Fritz Pollard Alliance seeks expansion of rule beyond head coaches, GMs

The Fritz Pollard Alliance will recommend a formal expansion of the NFL's Rooney Rule in the wake of a hiring cycle that left the league with four minority head coaches and one minority general manager.

The Rooney Rule requires NFL teams to interview at least one minority candidate for key leadership positions.

The Alliance, an independent organization that works with the NFL to champion diversity, will suggest that the rule be expanded beyond head coaches and general managers. The Alliance also wants the NFL to mandate that more than one diverse candidate be interviewed for those jobs.

"We believe this latest hiring cycle underlines that the league's commitment to diversity and inclusion needs to be reevaluated," Rod Graves, executive director of the Fritz Pollard Alliance, told ESPN's Josina Anderson. "There is a good ol' boy system in the league that continues to benefit only a few, regardless of merit or results. We're in a time within our industry that demands better hiring practices. We're striving to make a great game better."

The Alliance has scheduled a town hall for Tuesday to coincide with Senior Bowl activities in Mobile, Alabama. Minority coaches, scouts and front-office executives are scheduled to participate.

The NFL is expected to consider multiple ideas for enhancing the Rooney Rule this offseason. Pittsburgh Steelers owner Art Rooney II told the NFL Network earlier this week that the league is "not where we want to be [and] not where we need to be."

"We need to take a step back and look at what's happening with our hiring processes," Rooney said. "The first thing we'll do, as part of our diversity committee, is really review this past season's hiring cycle and make sure we understand what went on and talk to the people involved both on the owner's side, management's side as well as the people that were interviewed.
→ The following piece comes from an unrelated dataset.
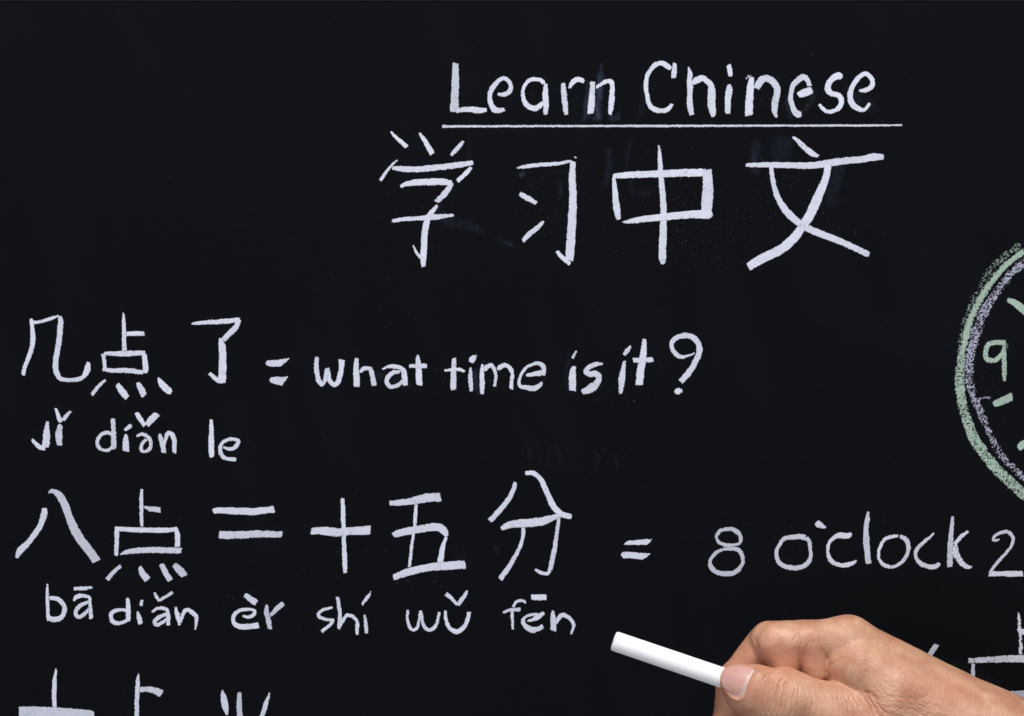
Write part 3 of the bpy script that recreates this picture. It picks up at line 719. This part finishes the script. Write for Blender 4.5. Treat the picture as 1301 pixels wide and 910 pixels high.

"The thing I think we have to look at is back when the Rooney Rule was passed and put in effect in 2003, there was a period there where we did see an increase in minority hiring at the head-coaching position. And I think over a period of time there were 10 or 12 minority coaches hired. Since then, that trend seems to reverse itself, particularly in the last few years. We need to study what's going on and understand better what's going on and really decide how we improve the situation."